■ Brief: Retype every line from the start of the data down to and including the line with "return tag(o, label, 'grass". Skip the pictures.

○ ○ ○ ○

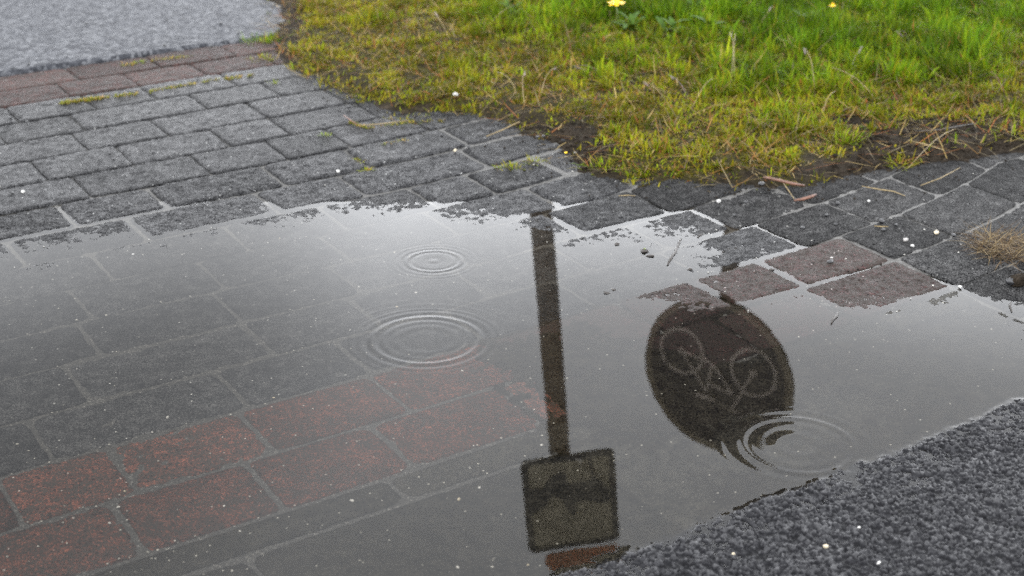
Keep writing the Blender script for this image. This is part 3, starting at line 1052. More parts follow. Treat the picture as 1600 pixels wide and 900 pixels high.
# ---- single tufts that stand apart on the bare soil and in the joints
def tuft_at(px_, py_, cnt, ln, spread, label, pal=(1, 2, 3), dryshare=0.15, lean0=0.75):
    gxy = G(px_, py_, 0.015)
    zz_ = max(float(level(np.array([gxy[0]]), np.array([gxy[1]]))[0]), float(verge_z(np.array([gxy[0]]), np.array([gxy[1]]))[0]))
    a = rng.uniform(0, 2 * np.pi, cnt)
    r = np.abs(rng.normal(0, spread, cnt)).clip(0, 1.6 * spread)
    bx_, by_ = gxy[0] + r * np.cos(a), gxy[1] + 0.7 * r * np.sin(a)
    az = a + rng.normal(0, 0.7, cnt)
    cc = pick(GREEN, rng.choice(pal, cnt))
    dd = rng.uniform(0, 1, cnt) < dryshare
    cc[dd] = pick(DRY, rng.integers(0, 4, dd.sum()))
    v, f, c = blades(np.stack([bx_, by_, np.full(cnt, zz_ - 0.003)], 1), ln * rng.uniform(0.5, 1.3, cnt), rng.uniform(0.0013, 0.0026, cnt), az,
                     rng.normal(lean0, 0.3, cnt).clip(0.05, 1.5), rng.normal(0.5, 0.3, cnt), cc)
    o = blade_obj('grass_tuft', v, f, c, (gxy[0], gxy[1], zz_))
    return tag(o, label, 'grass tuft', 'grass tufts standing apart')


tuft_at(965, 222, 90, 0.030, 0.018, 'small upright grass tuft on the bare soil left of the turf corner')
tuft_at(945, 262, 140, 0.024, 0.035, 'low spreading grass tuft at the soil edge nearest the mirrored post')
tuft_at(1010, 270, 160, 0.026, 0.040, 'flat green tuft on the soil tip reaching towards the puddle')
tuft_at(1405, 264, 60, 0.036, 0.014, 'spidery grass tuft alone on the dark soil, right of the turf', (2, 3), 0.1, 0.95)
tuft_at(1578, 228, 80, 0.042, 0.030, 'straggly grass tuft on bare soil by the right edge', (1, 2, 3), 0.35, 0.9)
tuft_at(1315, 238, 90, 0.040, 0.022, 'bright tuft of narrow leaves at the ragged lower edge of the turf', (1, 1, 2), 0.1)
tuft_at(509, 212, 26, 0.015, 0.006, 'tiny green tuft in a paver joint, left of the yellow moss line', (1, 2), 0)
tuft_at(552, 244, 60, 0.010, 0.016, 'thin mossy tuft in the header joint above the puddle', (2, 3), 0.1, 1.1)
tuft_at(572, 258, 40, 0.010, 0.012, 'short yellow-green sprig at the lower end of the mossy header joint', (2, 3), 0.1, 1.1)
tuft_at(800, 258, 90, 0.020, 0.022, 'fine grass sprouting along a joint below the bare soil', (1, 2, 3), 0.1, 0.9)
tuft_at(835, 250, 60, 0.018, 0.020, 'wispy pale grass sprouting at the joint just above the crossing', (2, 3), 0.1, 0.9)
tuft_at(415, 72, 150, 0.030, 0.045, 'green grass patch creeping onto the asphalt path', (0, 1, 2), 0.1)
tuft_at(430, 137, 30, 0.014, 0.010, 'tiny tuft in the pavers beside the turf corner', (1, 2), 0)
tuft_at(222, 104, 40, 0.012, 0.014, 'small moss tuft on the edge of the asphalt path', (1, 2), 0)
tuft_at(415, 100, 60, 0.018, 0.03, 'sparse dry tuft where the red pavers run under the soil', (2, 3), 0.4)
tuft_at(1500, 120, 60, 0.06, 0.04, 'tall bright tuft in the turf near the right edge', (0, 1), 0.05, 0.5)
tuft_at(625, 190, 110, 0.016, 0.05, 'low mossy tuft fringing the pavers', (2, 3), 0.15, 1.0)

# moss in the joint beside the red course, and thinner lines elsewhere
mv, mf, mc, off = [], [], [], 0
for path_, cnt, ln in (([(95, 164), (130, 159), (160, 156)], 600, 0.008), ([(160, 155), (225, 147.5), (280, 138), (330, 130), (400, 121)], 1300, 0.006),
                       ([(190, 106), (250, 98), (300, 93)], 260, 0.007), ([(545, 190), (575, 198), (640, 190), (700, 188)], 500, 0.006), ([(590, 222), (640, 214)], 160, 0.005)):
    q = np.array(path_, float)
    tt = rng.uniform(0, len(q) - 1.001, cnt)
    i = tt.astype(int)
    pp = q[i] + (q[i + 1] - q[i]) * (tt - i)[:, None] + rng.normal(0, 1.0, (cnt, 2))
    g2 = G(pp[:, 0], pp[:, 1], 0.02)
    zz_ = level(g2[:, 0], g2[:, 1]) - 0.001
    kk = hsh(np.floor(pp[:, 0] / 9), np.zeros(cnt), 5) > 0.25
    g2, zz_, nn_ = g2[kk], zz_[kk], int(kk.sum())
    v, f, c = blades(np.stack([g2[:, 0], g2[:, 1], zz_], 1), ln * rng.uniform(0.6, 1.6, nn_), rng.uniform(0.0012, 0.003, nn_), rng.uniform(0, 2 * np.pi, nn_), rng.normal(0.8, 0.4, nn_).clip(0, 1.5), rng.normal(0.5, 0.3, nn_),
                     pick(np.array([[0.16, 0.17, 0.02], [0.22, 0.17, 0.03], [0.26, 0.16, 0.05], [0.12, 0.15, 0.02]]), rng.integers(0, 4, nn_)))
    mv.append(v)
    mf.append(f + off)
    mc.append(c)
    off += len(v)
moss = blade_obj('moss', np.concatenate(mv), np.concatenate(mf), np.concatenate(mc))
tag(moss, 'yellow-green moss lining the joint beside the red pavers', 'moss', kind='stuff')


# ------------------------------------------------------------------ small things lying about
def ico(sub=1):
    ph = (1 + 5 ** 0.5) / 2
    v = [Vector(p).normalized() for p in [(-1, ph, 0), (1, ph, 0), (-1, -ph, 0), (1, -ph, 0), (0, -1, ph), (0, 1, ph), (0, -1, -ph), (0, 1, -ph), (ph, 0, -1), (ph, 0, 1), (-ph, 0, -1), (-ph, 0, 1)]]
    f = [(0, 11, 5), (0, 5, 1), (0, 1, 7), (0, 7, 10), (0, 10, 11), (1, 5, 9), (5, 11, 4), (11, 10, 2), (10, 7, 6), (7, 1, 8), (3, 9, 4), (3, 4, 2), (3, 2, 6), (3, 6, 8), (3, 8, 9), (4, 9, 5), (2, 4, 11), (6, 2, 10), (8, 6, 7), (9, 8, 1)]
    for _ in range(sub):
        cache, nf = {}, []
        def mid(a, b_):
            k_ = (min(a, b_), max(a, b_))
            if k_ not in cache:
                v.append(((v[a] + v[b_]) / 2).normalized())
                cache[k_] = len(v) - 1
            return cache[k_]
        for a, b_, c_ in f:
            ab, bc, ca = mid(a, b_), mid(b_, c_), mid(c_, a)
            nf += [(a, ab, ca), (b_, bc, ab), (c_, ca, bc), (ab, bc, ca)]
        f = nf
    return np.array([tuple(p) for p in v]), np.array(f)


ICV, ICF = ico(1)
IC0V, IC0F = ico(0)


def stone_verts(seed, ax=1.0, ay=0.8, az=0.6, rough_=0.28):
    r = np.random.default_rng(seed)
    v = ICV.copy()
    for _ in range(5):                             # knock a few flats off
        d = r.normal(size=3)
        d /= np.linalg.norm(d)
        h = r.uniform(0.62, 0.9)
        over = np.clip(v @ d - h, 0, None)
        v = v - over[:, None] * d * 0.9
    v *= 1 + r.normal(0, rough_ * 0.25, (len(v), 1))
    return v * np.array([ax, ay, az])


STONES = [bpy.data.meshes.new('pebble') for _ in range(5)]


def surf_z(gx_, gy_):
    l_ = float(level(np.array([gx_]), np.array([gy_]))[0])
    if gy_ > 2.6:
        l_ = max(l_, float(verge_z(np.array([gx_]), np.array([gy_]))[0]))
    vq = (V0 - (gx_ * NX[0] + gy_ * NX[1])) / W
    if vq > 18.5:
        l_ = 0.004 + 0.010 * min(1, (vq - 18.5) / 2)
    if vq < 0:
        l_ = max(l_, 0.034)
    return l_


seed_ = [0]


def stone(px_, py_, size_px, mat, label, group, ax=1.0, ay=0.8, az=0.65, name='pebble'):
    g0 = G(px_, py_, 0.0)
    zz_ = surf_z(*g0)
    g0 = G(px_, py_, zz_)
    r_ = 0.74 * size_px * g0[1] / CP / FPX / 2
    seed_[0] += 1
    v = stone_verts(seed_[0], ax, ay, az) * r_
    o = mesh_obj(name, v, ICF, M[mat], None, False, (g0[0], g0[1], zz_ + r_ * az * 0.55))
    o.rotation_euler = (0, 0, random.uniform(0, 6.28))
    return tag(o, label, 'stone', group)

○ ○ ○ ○

■ Result:
Keep writing the Blender script for this image. This is part 3, starting at line 1052. More parts follow. Treat the picture as 1600 pixels wide and 900 pixels high.
# ---- single tufts that stand apart on the bare soil and in the joints
def tuft_at(px_, py_, cnt, ln, spread, label, pal=(1, 2, 3), dryshare=0.15, lean0=0.75):
    gxy = G(px_, py_, 0.015)
    zz_ = max(float(level(np.array([gxy[0]]), np.array([gxy[1]]))[0]), float(verge_z(np.array([gxy[0]]), np.array([gxy[1]]))[0]))
    a = rng.uniform(0, 2 * np.pi, cnt)
    r = np.abs(rng.normal(0, spread, cnt)).clip(0, 1.6 * spread)
    bx_, by_ = gxy[0] + r * np.cos(a), gxy[1] + 0.7 * r * np.sin(a)
    az = a + rng.normal(0, 0.7, cnt)
    cc = pick(GREEN, rng.choice(pal, cnt))
    dd = rng.uniform(0, 1, cnt) < dryshare
    cc[dd] = pick(DRY, rng.integers(0, 4, dd.sum()))
    v, f, c = blades(np.stack([bx_, by_, np.full(cnt, zz_ - 0.003)], 1), ln * rng.uniform(0.5, 1.3, cnt), rng.uniform(0.0013, 0.0026, cnt), az,
                     rng.normal(lean0, 0.3, cnt).clip(0.05, 1.5), rng.normal(0.5, 0.3, cnt), cc)
    o = blade_obj('grass_tuft', v, f, c, (gxy[0], gxy[1], zz_))
    return tag(o, label, 'grass tuft', 'grass tufts standing apart')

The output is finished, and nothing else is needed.